British sporting culture has had its individuals, of course, from Shackleton to Boycott, from ’Enry to Henman, but precious few of these have won over the British public as completely as have the country’s greatest sporting teams. Why? Is it simply that these ensembles – the thirteen of Sydney 2003, say, or Ramsey’s 1966 eleven – offer something for everyone (allergic to Botham? Try a Brearley...)?

I prefer to think, instead, that we appreciate these motley crews not because they have something to offer everyone, but because every one of them has something to offer. This may be why, for instance, the identikit beanpoles of basketball – or, for that matter, what Nick Hornby has called the ‘interchangeable physiques’ of our present-day Premiership ‘elite’ – fail to entirely charm the majority of British sports fans; why we’re more comfortable throwing in our lots with the ill-assorted likes of a European Ryder Cup outfit or a medley of touring Baa-baa mavericks.

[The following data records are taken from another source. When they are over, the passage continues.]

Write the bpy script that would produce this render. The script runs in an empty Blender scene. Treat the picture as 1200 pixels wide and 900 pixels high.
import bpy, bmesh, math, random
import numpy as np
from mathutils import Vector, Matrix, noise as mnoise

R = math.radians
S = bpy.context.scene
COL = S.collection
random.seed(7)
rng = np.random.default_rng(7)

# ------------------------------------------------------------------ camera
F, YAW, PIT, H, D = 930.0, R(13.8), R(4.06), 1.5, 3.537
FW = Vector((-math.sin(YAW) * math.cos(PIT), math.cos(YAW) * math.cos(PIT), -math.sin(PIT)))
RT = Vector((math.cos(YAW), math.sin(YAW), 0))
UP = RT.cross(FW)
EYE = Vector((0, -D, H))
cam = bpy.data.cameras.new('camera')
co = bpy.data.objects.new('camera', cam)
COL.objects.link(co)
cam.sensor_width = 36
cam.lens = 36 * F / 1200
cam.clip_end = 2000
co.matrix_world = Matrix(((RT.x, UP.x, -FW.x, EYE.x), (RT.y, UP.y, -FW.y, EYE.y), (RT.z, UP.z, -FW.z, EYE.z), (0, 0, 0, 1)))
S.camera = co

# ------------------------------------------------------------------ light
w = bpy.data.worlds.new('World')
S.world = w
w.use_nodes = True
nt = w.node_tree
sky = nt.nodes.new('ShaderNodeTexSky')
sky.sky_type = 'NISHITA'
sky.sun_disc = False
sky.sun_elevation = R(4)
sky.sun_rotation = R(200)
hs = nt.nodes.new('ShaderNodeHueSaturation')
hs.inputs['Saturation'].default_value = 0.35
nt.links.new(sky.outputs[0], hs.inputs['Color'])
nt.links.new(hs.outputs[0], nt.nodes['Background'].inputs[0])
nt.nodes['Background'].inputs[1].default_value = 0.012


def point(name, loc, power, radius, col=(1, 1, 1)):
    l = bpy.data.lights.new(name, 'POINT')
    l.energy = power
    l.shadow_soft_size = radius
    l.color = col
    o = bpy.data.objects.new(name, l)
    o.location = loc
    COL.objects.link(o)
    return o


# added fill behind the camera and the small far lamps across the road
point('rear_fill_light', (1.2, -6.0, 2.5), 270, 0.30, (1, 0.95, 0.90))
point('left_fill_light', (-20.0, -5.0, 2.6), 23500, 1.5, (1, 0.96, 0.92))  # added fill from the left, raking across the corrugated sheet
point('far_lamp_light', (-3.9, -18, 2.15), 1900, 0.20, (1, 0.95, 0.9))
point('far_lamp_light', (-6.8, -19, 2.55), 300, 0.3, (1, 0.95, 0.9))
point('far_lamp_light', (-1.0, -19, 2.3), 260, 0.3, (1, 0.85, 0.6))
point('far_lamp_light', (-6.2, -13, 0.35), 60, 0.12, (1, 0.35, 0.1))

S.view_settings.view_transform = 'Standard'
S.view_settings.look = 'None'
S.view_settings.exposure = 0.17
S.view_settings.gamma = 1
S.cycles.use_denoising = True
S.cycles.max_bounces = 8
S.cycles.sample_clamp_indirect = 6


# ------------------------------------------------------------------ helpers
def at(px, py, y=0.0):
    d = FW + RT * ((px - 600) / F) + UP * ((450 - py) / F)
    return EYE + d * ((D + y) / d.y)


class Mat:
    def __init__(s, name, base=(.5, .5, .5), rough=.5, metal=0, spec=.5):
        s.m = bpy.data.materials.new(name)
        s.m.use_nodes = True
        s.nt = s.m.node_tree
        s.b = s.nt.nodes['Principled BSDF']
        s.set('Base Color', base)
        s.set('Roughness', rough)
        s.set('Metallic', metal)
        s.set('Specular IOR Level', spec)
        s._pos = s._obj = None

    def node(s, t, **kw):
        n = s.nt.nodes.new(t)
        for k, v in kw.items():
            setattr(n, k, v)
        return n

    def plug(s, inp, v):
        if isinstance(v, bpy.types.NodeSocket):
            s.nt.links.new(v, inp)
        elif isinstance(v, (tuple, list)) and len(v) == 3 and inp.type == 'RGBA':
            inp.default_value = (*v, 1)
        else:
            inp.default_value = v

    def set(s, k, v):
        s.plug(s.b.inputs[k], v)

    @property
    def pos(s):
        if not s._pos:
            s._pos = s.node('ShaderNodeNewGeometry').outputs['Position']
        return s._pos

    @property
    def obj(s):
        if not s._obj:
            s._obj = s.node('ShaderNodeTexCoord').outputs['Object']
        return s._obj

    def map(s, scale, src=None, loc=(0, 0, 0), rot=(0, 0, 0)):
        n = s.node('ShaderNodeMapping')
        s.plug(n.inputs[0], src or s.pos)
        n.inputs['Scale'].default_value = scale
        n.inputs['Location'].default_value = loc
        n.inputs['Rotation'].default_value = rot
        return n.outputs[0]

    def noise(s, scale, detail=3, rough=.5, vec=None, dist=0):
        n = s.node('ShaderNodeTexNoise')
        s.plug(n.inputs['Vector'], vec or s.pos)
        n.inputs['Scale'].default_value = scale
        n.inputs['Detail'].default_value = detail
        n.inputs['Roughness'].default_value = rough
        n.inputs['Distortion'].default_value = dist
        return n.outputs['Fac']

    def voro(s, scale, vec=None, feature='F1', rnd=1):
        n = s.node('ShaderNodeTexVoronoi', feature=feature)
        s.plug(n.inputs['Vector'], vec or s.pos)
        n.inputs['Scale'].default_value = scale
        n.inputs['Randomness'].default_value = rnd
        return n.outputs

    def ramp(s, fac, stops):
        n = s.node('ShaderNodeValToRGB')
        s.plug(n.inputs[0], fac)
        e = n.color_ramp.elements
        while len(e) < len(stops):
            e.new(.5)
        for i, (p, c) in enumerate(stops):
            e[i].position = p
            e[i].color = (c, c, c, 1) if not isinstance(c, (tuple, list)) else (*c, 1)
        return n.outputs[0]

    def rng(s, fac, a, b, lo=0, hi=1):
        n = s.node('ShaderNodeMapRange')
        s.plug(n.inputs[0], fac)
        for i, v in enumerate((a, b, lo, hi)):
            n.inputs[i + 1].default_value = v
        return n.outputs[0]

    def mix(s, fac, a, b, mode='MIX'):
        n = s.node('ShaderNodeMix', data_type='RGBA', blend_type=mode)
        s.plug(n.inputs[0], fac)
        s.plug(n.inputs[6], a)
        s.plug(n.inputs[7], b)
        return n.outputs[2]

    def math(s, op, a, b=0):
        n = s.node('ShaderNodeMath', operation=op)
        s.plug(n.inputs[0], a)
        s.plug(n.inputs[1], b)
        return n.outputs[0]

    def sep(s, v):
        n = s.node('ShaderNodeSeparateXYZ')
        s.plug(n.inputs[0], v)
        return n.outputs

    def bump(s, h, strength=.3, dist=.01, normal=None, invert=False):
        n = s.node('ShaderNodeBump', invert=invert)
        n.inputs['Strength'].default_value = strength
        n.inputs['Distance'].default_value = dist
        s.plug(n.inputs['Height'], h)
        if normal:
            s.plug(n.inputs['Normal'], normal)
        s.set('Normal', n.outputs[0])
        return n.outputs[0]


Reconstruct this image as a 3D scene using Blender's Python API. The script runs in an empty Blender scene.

This affection for the ragtag mob, with all its varieties of appearance, class, age, race and size, can certainly be found in the Antarctic histories. It can be found, too, in the clichés of the sports pages, and at any number of points in between, from the Beano’s Bash Street Kids to The Great Escape. Sports fans have a tendency to succumb easily, it’s true, to the cult of the individual, the icon, The Greatest, The Special One. But surely our enthusiasm for the team ­­– the place where even an oddball can find an oddball-shaped hole – says more about the importance of individuality than such hero-worship ever could.